Quanto tempo é necessário para realizar a repatriação?
Esse é um ponto interessante. O contribuinte acha que é algo rápido e fácil. O problema é que é preciso ter uma base de informações correta, porque essa declaração não pode ser retificada depois de 31 depois de outubro. Há muito trabalho para reunir a base de cálculo antes, e até para o contribuinte discutir com seus advogados qual é a melhor estratégia. Tudo isso leva tempo.
É preciso ter uma documentação de muito tempo atrás. Não é um processo fácil. Além disso, há dificuldades no mercado financeiro para se obter os dados de bancos do Exterior. Os bancos estrangeiros precisam repassar as informações. Temos notícias de que alguns bancos americanos se recusam a dar essa informação com base em emenda constitucional dos Estados Unidos.
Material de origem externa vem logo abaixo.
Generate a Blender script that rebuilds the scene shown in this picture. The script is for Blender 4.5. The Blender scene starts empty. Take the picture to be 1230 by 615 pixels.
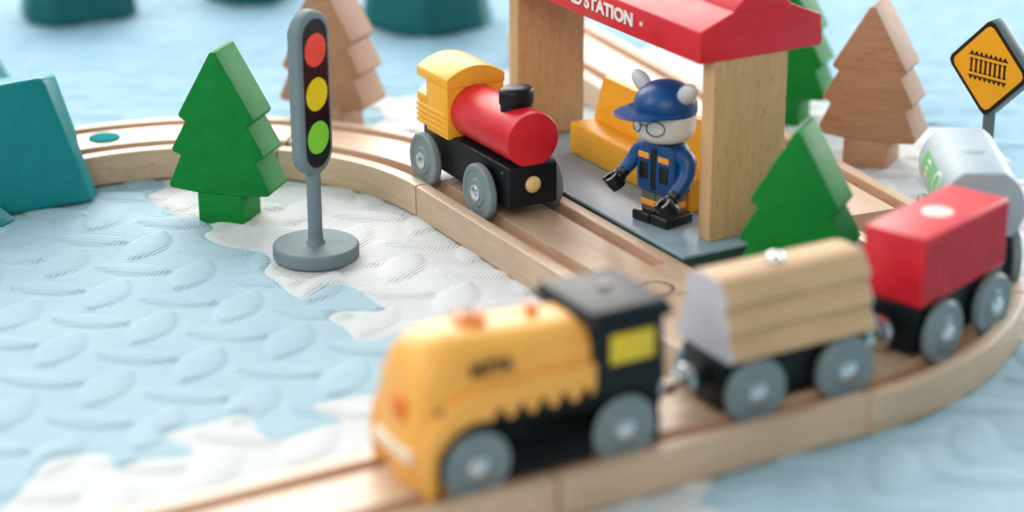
import bpy, bmesh, math, random
import numpy as np
from mathutils import Vector, Matrix
random.seed(7)
# 1 blender unit = 1 cm
SC = bpy.context.scene
COL = SC.collection
R = math.radians
GREY = None

# ------------------------------------------------------------------ materials
def srgb(r, g, b):
    f = lambda c: (c/255/12.92) if c/255 <= .04045 else ((c/255+.055)/1.055)**2.4
    return (f(r), f(g), f(b), 1)

def new_mat(name):
    m = bpy.data.materials.new(name); m.use_nodes = True
    nt = m.node_tree; b = nt.nodes['Principled BSDF']
    return m, nt, b

def N(nt, t, **kw):
    n = nt.nodes.new(t)
    for k, v in kw.items():
        if k in n.inputs: n.inputs[k].default_value = v
        else: setattr(n, k, v)
    return n

def L(nt, a, b): nt.links.new(a, b)

def mixc(nt, fac, a, b, mode='MIX'):
    m = nt.nodes.new('ShaderNodeMix'); m.data_type = 'RGBA'; m.blend_type = mode
    if isinstance(fac, (int, float)): m.inputs[0].default_value = fac
    else: L(nt, fac, m.inputs[0])
    for s, v in ((6, a), (7, b)):
        if isinstance(v, tuple): m.inputs[s].default_value = v
        else: L(nt, v, m.inputs[s])
    return m.outputs[2]

def ramp(nt, src, p0, p1, c0=(0, 0, 0, 1), c1=(1, 1, 1, 1)):
    r = nt.nodes.new('ShaderNodeValToRGB')
    r.color_ramp.elements[0].position = p0; r.color_ramp.elements[1].position = p1
    r.color_ramp.elements[0].color = c0; r.color_ramp.elements[1].color = c1
    L(nt, src, r.inputs[0]); return r.outputs[0]

def coat_paint(name, col, rough=.38, vary=.08, grain=True, spec=.3, coat=0.0, bump=.3):
    """painted wood: faint grain telegraphing through the paint"""
    m, nt, b = new_mat(name)
    tc = N(nt, 'ShaderNodeTexCoord')
    mp = N(nt, 'ShaderNodeMapping'); mp.inputs['Scale'].default_value = (1.0, 1.0, 7.0) if grain else (3, 3, 3)
    L(nt, tc.outputs['Object'], mp.inputs[0])
    n1 = N(nt, 'ShaderNodeTexNoise', Scale=2.2, Detail=5.0, Roughness=.6); L(nt, mp.outputs[0], n1.inputs['Vector'])
    n2 = N(nt, 'ShaderNodeTexNoise', Scale=1.1, Detail=3.0); L(nt, tc.outputs['Object'], n2.inputs['Vector'])
    d = tuple(c*(1-vary*3) for c in col[:3])+(1,); l = tuple(min(1, c*(1+vary*2)+.004) for c in col[:3])+(1,)
    c = mixc(nt, ramp(nt, n1.outputs[0], .3, .75), d, l)
    c = mixc(nt, .5, c, mixc(nt, ramp(nt, n2.outputs[0], .3, .7), d, l))
    sc = N(nt, 'ShaderNodeTexNoise', Scale=5.0, Detail=9.0, Roughness=.75, Distortion=1.2); L(nt, tc.outputs['Object'], sc.inputs['Vector'])
    ms_ = nt.nodes.new('ShaderNodeMath'); ms_.operation = 'MULTIPLY'; ms_.inputs[1].default_value = .22
    L(nt, ramp(nt, sc.outputs[0], .66, .74), ms_.inputs[0])
    c = mixc(nt, ms_.outputs[0], c, tuple(min(1, v*1.3+.03) for v in col[:3])+(1,))
    L(nt, c, b.inputs['Base Color'])
    b.inputs['Roughness'].default_value = rough
    r_ = nt.nodes.new('ShaderNodeMapRange'); L(nt, n2.outputs[0], r_.inputs[0])
    r_.inputs[3].default_value = rough-.08; r_.inputs[4].default_value = rough+.1
    L(nt, r_.outputs[0], b.inputs['Roughness'])
    b.inputs['Specular IOR Level'].default_value = spec
    b.inputs['Coat Weight'].default_value = coat; b.inputs['Coat Roughness'].default_value = .2
    bp = N(nt, 'ShaderNodeBump', Strength=bump, Distance=.02); L(nt, n1.outputs[0], bp.inputs['Height'])
    L(nt, bp.outputs[0], b.inputs['Normal'])
    return m

def wood(name, light, dark, fleck, rough=.5, gscale=1.0, fleck_amt=.75, axis='gco', spec=.45):
    m, nt, b = new_mat(name)
    at = N(nt, 'ShaderNodeAttribute', attribute_name='gco')
    mp = N(nt, 'ShaderNodeMapping'); mp.inputs['Scale'].default_value = (.35*gscale, 3.2*gscale, 3.2*gscale)
    L(nt, at.outputs['Vector'], mp.inputs[0])
    w = N(nt, 'ShaderNodeTexNoise', Scale=1.2, Detail=6.0, Roughness=.62, Distortion=.6); L(nt, mp.outputs[0], w.inputs['Vector'])
    c = mixc(nt, ramp(nt, w.outputs[0], .32, .72), dark, light)
    # ring bands
    mp3 = N(nt, 'ShaderNodeMapping'); mp3.inputs['Scale'].default_value = (.05, 1.3, .8); L(nt, at.outputs['Vector'], mp3.inputs[0])
    wv = N(nt, 'ShaderNodeTexWave', Scale=1.1, Distortion=3.5, Detail=3.0); wv.inputs['Detail Scale'].default_value = 1.2
    L(nt, mp3.outputs[0], wv.inputs['Vector'])
    dk = tuple(x*.86 for x in dark[:3])+(1,)
    mm = nt.nodes.new('ShaderNodeMath'); mm.operation = 'MULTIPLY'; mm.inputs[1].default_value = .35
    L(nt, ramp(nt, wv.outputs[0], .55, 1.0), mm.inputs[0])
    c = mixc(nt, mm.outputs[0], c, dk)
    # flecks: short dark dashes along the grain
    mp2 = N(nt, 'ShaderNodeMapping'); mp2.inputs['Scale'].default_value = (2.6, 15, 15); L(nt, at.outputs['Vector'], mp2.inputs[0])
    f = N(nt, 'ShaderNodeTexNoise', Scale=1.0, Detail=1.0, Roughness=.4); L(nt, mp2.outputs[0], f.inputs['Vector'])
    fr = ramp(nt, f.outputs[0], .64, .74)
    mm2 = nt.nodes.new('ShaderNodeMath'); mm2.operation = 'MULTIPLY'; mm2.inputs[1].default_value = fleck_amt
    L(nt, fr, mm2.inputs[0])
    c = mixc(nt, mm2.outputs[0], c, fleck)
    oi = N(nt, 'ShaderNodeObjectInfo'); vr = nt.nodes.new('ShaderNodeMapRange'); vr.inputs[3].default_value = .86; vr.inputs[4].default_value = 1.05
    L(nt, oi.outputs['Random'], vr.inputs[0]); hs_ = N(nt, 'ShaderNodeHueSaturation'); L(nt, vr.outputs[0], hs_.inputs['Value']); L(nt, c, hs_.inputs['Color']); c = hs_.outputs[0]
    L(nt, c, b.inputs['Base Color'])
    b.inputs['Roughness'].default_value = rough; b.inputs['Specular IOR Level'].default_value = spec
    bp = N(nt, 'ShaderNodeBump', Strength=.25, Distance=.02); L(nt, w.outputs[0], bp.inputs['Height'])
    L(nt, bp.outputs[0], b.inputs['Normal'])
    return m

def plastic(name, col, rough=.35, spec=.4, sss=0, metal=0, coat=0):
    m, nt, b = new_mat(name)
    tc = N(nt, 'ShaderNodeTexCoord')
    n = N(nt, 'ShaderNodeTexNoise', Scale=1.5, Detail=4.0); L(nt, tc.outputs['Object'], n.inputs['Vector'])
    d = tuple(c*.9 for c in col[:3])+(1,)
    L(nt, mixc(nt, ramp(nt, n.outputs[0], .3, .7), d, col), b.inputs['Base Color'])
    r_ = nt.nodes.new('ShaderNodeMapRange'); L(nt, n.outputs[0], r_.inputs[0])
    r_.inputs[3].default_value = max(.02, rough-.06); r_.inputs[4].default_value = rough+.08
    L(nt, r_.outputs[0], b.inputs['Roughness'])
    b.inputs['Specular IOR Level'].default_value = spec; b.inputs['Metallic'].default_value = metal
    b.inputs['Coat Weight'].default_value = coat
    n3 = N(nt, 'ShaderNodeTexNoise', Scale=30.0, Detail=2.0); L(nt, tc.outputs['Object'], n3.inputs['Vector'])
    bp = N(nt, 'ShaderNodeBump', Strength=.06, Distance=.01); L(nt, n3.outputs[0], bp.inputs['Height'])
    L(nt, bp.outputs[0], b.inputs['Normal'])
    return m

M = {}
M['track'] = wood('beech_track', (.64, .46, .32, 1), (.54, .365, .235, 1), (.32, .18, .11, 1), .46, fleck_amt=.5, spec=.6)
_tb = M['track'].node_tree.nodes['Principled BSDF']; _tb.inputs['Coat Weight'].default_value = .35; _tb.inputs['Coat Roughness'].default_value = .38
M['groove'] = wood('milled_groove_wood', (.56, .36, .24, 1), (.47, .28, .18, 1), (.20, .10, .05, 1), .6, fleck_amt=.4)
M['beech'] = wood('beech_pillar', (.64, .42, .22, 1), (.55, .335, .16, 1), (.26, .14, .07, 1), .5, 1.1, .5)
M['raw'] = wood('raw_tree_wood', (.47, .265, .155, 1), (.36, .19, .105, 1), (.22, .11, .06, 1), .6, 1.3, .35)
M['log'] = wood('pale_log_wood', (.64, .43, .25, 1), (.52, .32, .17, 1), (.30, .17, .09, 1), .5, .8, .25)
M['green'] = coat_paint('green_paint', (.0, .20, .028, 1), .55, spec=.2)
M['red'] = coat_paint('red_paint', (.66, .006, .02, 1), .4, spec=.55)
M['yellow'] = coat_paint('yellow_paint', (.88, .42, .035, 1), .38, .04)
M['blackp'] = coat_paint('black_paint', (.002, .005, .007, 1), .4, .05, spec=.28)
M['basegrey'] = coat_paint('grey_blue_paint', (.23, .32, .38, 1), .36, .05, spec=.6)
M['basegreen'] = coat_paint('dark_green_paint', (.025, .06, .055, 1), .45, .05)
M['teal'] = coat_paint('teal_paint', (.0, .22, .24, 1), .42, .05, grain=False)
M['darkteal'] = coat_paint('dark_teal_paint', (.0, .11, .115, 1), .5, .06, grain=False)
M['bench'] = coat_paint('bench_paint', (.88, .44, .025, 1), .42, .04)
M['wheel'] = plastic('wheel_grey_plastic', (.19, .25, .27, 1), .4)
M['chrome'] = plastic('axle_metal', (.75, .78, .80, 1), .22, metal=1.0)
M['steel'] = plastic('magnet_steel', (.62, .64, .64, 1), .18, metal=1.0)
M['tlgrey'] = plastic('signal_grey_plastic', (.17, .225, .25, 1), .6, spec=.25)
M['black'] = plastic('black_plastic', (.004, .006, .008, 1), .28)
M['tlred'] = plastic('red_disc', (.92, .07, .05, 1), .45)
M['tlyel'] = plastic('yellow_disc', (.90, .68, .01, 1), .45)
M['tlgrn'] = plastic('green_disc', (.25, .72, .05, 1), .45)
M['blue'] = plastic('blue_plastic', (.0, .06, .21, 1), .4)
M['bluecap'] = plastic('cap_blue_plastic', (.0, .06, .22, 1), .36)
M['head'] = plastic('pale_grey_plastic', (.66, .68, .67, 1), .38)
M['ear'] = plastic('ear_grey_plastic', (.56, .58, .60, 1), .32)
M['legs'] = plastic('olive_grey_plastic', (.10, .11, .09, 1), .4)
M['orange'] = plastic('orange_plastic', (.85, .33, .03, 1), .4)
M['dorange'] = plastic('deep_orange_plastic', (.80, .20, .01, 1), .35)
M['locoyel'] = plastic('loco_yellow_plastic', (.90, .44, .085, 1), .36)
M['locoblk'] = plastic('loco_dark_plastic', (.001, .007, .010, 1), .45, spec=.3)
M['winyel'] = plastic('window_yellow', (.75, .55, .03, 1), .35)
M['cream'] = plastic('cream_sticker', (.85, .72, .55, 1), .35)
M['white'] = plastic('white_print', (.80, .80, .80, 1), .5)
M['endwhite'] = coat_paint('white_end_paint', (.58, .57, .62, 1), .5, .03)
M['silver'] = coat_paint('silver_paint', (.33, .41, .46, 1), .5, .03, spec=.4)
M['logo'] = plastic('green_print', (.10, .42, .13, 1), .4)
M['signyel'] = plastic('sign_yellow', (.85, .40, .02, 1), .35)
M['signgrey'] = plastic('sign_grey_plastic', (.10, .15, .16, 1), .4)
M['dot'] = plastic('pale_print_dot', (.78, .70, .66, 1), .4)
M['redshade'] = coat_paint('red_side_shade', (.50, .03, .05, 1), .5)  # darker, duller red: shade on the wagon's sides put into the colour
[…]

Instituições europeias têm dificuldade de entender os procedimentos.
Nesse processo, leva-se de duas a três semanas para conseguir os dados. Fora isso, há as offshores. São investimentos pessoais de que normalmente as pessoas físicas não têm o balanço, o que também é necessário. É importante juntar e guardar toda a documentação até 31 de outubro. Depois dessa data, pode haver problemas para a repatriação.
Existe a possibilidade de o prazo ser prorrogado?
Até agora, não se desenhou isso.
É melhor fazer a repatriação agora ou esperar?
É melhor fazer agora. Está cada vez mais difícil manter uma conta no Exterior com recursos não declarados. Os bancos se recusam a manter essas contas. Fora isso, há um segundo tratado celebrado pelo Brasil neste ano, que é o tratado multilateral, no modelo da OCDE, para compartilhamento de informações. Já foi assinado por mais de cem países, e muitos outros já se comprometeram a assiná-lo também. Tudo isso coopera para que os brasileiros aproveitem essa oportunidade.
O governo conseguirá cumprir a meta de repatriar US$ 100 bilhões?
A adesão foi menor do que a esperada, mas aumentou bastante em razão do fim do prazo. Os brasileiros esperaram até o último momento. Essa expectativa do governo vem sendo colocada para baixo. Acho que a meta revisada de US$ 20 bilhões será atingida.
É uma meta tímida em relação ao volume total de US$ 600 bilhões?
Sim. Outro ponto de reclamação é a carga tributária que acaba sendo elevada. Há brasileiros com recursos em montante muito grande que não querem aderir à repatriação.